When maximum spacing is used to gain proper illuminance levels, the designer should consider the possibility of source glare that could adversely affect personnel looking straight up. Shielding and diffusing media will block lamps from direct view (to prevent glare) and diffuse or redirect the light. The media include diffusers, lenses, and louvers.

For open areas that hold pallets and other materials, it's common to specify a high-bay metal halide (MH) luminaire with either an open-bottom specular aluminum reflector or a prismatic refractor housing with a 15% uplight component and a field adjustable lamp position for widest light distribution.
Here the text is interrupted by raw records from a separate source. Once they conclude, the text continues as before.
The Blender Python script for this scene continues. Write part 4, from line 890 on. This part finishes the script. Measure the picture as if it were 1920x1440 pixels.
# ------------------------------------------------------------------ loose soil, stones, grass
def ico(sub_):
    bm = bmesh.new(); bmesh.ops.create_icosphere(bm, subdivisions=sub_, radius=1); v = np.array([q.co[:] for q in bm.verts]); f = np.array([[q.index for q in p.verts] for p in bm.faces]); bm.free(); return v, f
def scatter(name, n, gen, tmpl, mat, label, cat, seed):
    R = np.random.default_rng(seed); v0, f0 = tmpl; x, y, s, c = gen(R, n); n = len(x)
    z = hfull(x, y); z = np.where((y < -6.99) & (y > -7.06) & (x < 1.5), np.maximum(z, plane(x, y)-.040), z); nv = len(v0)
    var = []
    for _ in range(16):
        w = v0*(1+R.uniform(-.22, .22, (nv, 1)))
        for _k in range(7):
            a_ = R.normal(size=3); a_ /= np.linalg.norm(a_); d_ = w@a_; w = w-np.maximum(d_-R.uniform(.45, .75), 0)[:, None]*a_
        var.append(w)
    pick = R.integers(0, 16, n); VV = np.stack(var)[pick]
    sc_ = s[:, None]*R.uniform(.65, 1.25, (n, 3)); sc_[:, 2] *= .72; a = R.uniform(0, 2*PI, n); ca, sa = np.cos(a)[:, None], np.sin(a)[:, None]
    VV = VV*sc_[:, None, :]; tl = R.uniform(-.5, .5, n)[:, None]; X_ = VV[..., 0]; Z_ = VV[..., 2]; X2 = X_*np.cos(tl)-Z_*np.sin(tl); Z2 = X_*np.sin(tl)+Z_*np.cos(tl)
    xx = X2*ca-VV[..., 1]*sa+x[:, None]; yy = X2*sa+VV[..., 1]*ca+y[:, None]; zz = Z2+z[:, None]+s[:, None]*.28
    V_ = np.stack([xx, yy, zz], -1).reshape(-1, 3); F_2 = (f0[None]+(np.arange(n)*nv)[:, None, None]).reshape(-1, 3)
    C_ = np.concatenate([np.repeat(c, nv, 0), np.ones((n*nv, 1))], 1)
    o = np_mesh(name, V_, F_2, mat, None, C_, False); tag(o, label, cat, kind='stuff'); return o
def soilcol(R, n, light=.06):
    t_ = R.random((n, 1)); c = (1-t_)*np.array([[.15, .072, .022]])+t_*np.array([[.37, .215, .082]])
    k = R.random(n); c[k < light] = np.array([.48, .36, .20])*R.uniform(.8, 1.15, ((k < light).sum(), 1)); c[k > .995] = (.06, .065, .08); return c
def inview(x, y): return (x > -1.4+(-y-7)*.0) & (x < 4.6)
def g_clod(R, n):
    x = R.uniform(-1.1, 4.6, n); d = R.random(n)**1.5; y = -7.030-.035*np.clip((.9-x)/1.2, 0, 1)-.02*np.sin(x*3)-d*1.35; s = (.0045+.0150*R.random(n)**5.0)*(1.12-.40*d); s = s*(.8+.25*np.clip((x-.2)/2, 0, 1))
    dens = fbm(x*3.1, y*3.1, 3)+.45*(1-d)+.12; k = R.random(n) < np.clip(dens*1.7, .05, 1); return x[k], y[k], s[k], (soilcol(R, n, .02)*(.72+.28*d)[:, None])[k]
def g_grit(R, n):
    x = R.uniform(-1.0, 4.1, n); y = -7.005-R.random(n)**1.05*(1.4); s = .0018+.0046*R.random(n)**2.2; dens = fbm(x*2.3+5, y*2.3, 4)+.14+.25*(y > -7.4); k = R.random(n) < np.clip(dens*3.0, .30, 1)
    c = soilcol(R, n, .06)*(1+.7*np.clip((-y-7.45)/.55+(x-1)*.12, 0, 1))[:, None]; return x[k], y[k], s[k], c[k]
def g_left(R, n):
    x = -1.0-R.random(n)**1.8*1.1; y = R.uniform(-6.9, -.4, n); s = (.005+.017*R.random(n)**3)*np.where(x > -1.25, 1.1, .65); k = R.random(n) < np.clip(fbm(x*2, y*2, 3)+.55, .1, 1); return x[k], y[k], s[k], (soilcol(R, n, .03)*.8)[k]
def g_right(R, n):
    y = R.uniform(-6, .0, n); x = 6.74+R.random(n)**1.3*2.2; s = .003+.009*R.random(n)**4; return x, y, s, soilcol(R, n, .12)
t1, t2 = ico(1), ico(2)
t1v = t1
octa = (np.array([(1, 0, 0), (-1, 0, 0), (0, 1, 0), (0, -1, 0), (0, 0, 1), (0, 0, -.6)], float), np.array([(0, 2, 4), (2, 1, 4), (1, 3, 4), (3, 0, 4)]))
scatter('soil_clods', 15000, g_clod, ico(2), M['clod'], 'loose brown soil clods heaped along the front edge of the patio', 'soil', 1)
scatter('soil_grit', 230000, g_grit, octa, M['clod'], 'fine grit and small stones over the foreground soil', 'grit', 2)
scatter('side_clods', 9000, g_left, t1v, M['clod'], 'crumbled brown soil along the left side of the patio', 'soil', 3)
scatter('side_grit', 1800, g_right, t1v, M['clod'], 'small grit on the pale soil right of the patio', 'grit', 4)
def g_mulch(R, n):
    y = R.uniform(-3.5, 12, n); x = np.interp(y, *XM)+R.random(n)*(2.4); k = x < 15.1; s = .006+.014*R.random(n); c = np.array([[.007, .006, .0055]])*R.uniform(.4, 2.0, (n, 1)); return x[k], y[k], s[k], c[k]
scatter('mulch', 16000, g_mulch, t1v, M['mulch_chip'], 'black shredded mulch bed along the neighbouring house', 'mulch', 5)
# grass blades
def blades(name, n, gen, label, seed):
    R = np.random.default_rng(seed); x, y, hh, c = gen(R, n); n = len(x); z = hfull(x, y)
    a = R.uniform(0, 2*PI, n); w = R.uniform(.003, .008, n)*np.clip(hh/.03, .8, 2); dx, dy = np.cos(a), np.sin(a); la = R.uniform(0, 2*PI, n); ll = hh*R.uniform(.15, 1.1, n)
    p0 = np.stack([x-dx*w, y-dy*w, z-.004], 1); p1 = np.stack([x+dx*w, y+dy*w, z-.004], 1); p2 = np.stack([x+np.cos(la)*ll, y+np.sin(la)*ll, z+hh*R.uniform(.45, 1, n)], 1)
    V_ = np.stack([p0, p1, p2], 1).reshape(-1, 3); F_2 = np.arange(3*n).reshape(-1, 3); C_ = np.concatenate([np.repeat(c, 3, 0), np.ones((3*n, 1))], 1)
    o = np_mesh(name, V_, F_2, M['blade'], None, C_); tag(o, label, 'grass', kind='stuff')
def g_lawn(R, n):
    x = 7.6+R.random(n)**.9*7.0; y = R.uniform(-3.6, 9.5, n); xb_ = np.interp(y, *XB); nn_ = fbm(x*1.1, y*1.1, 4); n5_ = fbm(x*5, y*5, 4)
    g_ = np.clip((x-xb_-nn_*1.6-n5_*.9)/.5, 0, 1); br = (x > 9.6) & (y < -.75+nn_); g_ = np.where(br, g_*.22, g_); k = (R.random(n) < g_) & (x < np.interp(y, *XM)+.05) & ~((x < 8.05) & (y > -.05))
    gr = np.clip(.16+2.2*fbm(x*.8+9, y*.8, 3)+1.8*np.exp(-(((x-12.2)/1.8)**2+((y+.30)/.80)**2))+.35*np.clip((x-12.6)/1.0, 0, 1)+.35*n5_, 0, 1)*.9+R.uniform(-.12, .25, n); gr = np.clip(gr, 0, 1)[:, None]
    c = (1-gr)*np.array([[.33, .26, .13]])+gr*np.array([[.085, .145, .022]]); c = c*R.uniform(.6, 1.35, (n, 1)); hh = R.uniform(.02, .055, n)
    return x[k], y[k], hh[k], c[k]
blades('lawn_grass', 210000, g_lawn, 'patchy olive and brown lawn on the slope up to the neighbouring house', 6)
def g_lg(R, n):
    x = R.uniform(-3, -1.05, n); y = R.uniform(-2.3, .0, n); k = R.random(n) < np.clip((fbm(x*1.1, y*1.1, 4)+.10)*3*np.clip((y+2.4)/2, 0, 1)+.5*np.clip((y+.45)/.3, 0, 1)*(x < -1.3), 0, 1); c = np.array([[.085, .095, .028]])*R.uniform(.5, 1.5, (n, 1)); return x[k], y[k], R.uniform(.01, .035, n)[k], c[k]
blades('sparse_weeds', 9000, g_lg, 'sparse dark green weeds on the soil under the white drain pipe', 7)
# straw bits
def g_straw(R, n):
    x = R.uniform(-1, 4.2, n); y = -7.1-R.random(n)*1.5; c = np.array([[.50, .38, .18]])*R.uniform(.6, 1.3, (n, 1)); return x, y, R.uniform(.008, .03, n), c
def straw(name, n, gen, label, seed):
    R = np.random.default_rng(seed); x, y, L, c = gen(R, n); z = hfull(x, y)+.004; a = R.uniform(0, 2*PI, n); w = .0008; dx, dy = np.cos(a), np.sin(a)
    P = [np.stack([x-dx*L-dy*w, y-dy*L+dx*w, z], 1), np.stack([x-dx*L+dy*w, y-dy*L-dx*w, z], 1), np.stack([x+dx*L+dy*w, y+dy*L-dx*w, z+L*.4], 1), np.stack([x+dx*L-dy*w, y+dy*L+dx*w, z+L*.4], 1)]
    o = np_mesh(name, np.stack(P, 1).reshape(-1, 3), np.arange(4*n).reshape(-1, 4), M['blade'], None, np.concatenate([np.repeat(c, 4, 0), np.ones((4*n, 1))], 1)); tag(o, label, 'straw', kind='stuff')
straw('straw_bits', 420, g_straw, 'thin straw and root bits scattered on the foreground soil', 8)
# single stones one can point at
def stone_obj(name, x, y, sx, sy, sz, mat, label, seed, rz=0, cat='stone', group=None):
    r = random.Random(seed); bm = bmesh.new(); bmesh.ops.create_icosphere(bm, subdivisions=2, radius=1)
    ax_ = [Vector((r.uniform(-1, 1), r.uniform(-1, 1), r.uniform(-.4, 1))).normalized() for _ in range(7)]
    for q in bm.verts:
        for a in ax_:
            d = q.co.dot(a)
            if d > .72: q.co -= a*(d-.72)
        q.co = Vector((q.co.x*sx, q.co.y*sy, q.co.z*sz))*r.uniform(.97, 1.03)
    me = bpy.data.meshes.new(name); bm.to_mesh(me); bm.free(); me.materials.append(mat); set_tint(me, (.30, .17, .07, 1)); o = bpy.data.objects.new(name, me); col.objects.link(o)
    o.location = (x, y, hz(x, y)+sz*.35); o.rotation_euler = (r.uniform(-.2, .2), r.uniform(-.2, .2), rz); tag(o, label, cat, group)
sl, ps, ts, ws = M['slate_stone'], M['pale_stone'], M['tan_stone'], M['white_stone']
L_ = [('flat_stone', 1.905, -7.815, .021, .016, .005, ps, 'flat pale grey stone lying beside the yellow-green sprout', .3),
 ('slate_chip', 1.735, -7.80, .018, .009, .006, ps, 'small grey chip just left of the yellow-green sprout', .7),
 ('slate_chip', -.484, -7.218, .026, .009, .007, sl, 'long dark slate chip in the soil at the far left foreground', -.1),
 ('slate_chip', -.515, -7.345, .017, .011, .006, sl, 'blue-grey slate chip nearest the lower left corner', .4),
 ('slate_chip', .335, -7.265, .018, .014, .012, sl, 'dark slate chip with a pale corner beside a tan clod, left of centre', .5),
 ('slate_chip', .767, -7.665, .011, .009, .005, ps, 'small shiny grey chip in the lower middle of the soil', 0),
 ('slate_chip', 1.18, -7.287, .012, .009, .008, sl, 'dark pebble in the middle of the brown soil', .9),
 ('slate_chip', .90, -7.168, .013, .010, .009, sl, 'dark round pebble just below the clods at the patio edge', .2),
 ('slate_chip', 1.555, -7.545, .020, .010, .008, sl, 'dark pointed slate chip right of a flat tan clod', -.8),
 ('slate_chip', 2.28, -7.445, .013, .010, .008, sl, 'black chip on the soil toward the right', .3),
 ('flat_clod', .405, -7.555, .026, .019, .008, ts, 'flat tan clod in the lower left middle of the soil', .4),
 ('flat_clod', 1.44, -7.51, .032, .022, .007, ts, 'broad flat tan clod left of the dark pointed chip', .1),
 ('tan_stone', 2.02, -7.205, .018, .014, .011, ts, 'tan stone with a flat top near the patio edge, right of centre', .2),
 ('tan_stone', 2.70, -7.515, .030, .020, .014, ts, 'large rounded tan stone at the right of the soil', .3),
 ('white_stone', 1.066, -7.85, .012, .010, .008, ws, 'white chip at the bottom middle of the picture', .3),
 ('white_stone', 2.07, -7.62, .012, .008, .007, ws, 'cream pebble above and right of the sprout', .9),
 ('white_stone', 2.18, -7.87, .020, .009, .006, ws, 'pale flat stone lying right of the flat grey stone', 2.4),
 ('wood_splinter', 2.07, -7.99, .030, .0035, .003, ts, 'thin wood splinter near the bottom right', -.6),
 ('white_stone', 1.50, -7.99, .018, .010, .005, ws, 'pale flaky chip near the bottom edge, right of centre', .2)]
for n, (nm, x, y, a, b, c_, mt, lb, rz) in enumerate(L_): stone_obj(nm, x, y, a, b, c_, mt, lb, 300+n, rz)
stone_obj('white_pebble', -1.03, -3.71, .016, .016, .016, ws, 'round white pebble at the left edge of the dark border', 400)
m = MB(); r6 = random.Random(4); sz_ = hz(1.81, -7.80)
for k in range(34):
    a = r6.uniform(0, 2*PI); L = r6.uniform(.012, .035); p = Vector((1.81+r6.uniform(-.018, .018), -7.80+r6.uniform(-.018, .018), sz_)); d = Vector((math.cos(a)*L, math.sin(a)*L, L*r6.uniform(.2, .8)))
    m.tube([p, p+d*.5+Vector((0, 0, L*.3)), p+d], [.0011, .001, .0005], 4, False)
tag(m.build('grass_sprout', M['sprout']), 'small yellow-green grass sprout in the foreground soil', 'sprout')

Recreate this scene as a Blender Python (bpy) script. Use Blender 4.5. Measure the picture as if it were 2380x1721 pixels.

In industrial and warehouse facilities, where previously the high-pressure-sodium (HPS) lamp was widely used, the MH lamp is now the overwhelming choice.

Industrial fluorescent luminaires in a continuous row or individually mounted units are also specified in warehouses; 4-foot or 8-foot T8 lamps with electronic ballasts within luminaires that provide a 15% uplight component are most common.

More recently, the T5 line of fluorescent lamps, which consists of the standard T5 lamp and the T5 high-output (HO) lamp, are also being specified. Straight tube T5 lamps are available in nominal 2-foot, 3-foot, 4-foot, and 5-foot lengths.

While the T5 and T5HO are the same diameter and length, the 4-foot T5 is rated at 2,900 lumens, similar to the lumen-per-watt output of a T8 lamp. On the other hand, the 4-foot T5HO lamp is rated up to 5,000 lumens, offering twice the maintained light output of a T8 lamp. This means that on some projects a designer can use fewer fluorescent fixtures or lamps, thus providing certain savings on installation and long-term maintenance. In addition, the T5HO is suitable for almost any application with ceiling heights greater than 15 feet. Refer to the Table on page 26 for more differences between T8, T5, and T5HO lamps.

Regardless of the light source used in a warehouse, a high/low dimming system controlled through passive infrared (PIR) detectors provides efficiency, flexibility, and economy for storage areas that are continuously occupied. One type of PIR has a wide beam, suitable for large open areas, while other types have long narrow viewing areas, making them ideal for an aisle.

Considering daylight

The construction of a new warehouse offers lighting designers an opportunity to include skylights and gain the advantage of daylight illumination. To establish the greatest lighting uniformity, space skylights on a uniform grid no more than 1.5 times ceiling height. Diffusing the light is important to prevent glare and excessive light levels. The optimum number and size of skylights needed is determined by many factors, such as glazing material, building design and operation, local energy costs, and local climate conditions.

Automatic photo control systems make it possible to reduce power usage when skylights are used. Most facilities place a photosensor facing upward in the skylight well. Sensing only the daylight levels, these “open loop” systems are simple, relatively inexpensive, and reliable. The photosensor sends a signal to a controller that determines a response to the available daylight by slowly dimming or switching lamps.

An automatic switching system is the most common control procedure for warehouses with skylights. Circuiting individual fixtures in three groups is recommended for MH luminaires. The first group should switch off when the daylight level exceeded the electric light level by 40% for five minutes or more. The second circuit turns off when daylight level exceeds the electric level by 80%. The third circuit remains on during occupied hours. A time delay of at least 10 minutes (or at least twice the restrike time) should be used before energizing the circuit when the daylight level drops.

Fluorescent lamps can be automatically switched within a 4-lamp luminaire. Four levels of output are gained by switching lamps individually for greatest uniformity, or pairs of lamps can be switched for greatest economy. A time delay of at least five minutes should be used before switching on or off.

The term “warehouse” may bring to mind images of dark, cavernous spaces, but it doesn't have to be that way. With the right lighting schemes, it can be a comfortable — and safe — place to work.